Dink, the outspoken editor of the Armenian-Turkish weekly Agos newspaper, was gunned down in front of the paper’s Istanbul offices on Jan. 20, 2007. His assassin, a 17-year-old named Ogun Samast, was sentenced (as a minor) to 22 years in jail in July. But the sentencing of Samast still left open the question of what role did the 19 other people arrested in the case play in the murder and, more importantly, what was the involvement of certain elements of the police and other state bodies in the killing?
Today’s verdict did little to answer those questions. Despite fairly strong evidence indicating there was an organized plot with links to the police, all 19 were acquitted of being part of a conspiracy (or a "terrorist organization," as the indictment put it) to kill Dink and only one of them convicted for instigating the murder. As the New York Times reports, the verdict was swiftly criticized by Dink’s lawyers and other observers:
“This verdict is certification of the ongoing state tradition of political murders and its alienation of some citizens as the enemy,” Fethiye Cetin, a lawyer for the Dink family, told television reporters at the scene. She called the trial a missed chance to get at the truth.
Outside observers also criticized the narrow verdict. Reporters Sans Frontières, an advocacy group for press freedom based in Paris, issued a statement saying: “Five years after Dink’s murder, this court has proved to be powerless to shed light on all the complicity within the state apparatus and to identify the masterminds. No one can regard this case as solved.”
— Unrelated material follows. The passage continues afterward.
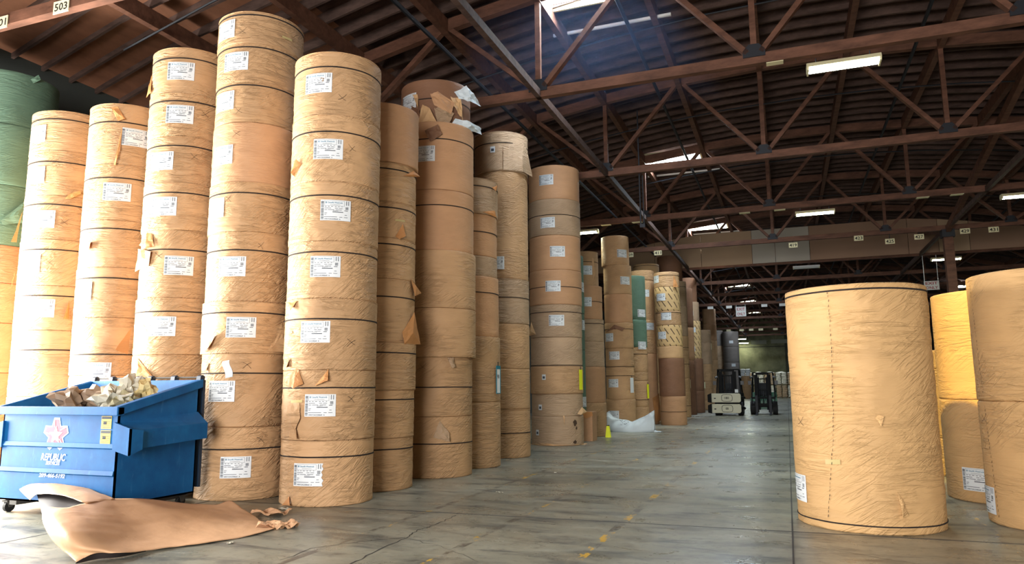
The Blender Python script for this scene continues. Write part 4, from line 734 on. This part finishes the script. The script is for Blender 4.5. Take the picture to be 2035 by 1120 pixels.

In a statement released today, Amnesty International also criticized the court proceedings, saying they had failed to "deliver justice." From their statement:
"Hrant Dink was murdered for peacefully expressing his opinions," said Andrew Gardner Amnesty International’s expert on Turkey.
"The security services knew of the murder plot and were in communication with those accused of the murder yet nothing was done to stop it taking place.
"Nothing short of a full investigation into the actions of all the state institutions and officials implicated in the murder will represent justice."
Turkey has a rich history of politically-motivated murders, most of them unsolved, that are suspected to have been committed with the support and encouragement of official state bodies. There was a hope that because of reform and democratization moves made by the current government of the Justice and Development Party (AKP), the Dink case could actually serve as a vehicle for shining some light on the activities of what Turks refer to as the "Deep State." But the meandering course the case took, capped off by today’s disappointing verdict, appears to have dispelled many from that notion. Writes columnist Yavuz Baydar, a leading liberal commentator, in Today’s Zaman:
Most of us in the media who have covered similar political crimes are now fully convinced that the Dink trial turned into a process where all the shadowy power networks, also known as the deep state, were not only left undiscovered, but protected. The evidence in the files and the clues that were not scrutinized will never convict those three people. Historically, we have a machinery of murder that has operated with an ideology causing a deadly blend of ideas that undermine democratization, target non-Muslims, spread terror and invite the military to reaffirm its iron-fisted control over the society.
The successful attempt to limit the scope of the trial will shed light on the persistent pattern within the “deep state” to protect itself, and the choice of political authorities to “go along with it” can only explain the limitations of the power of the judiciary today.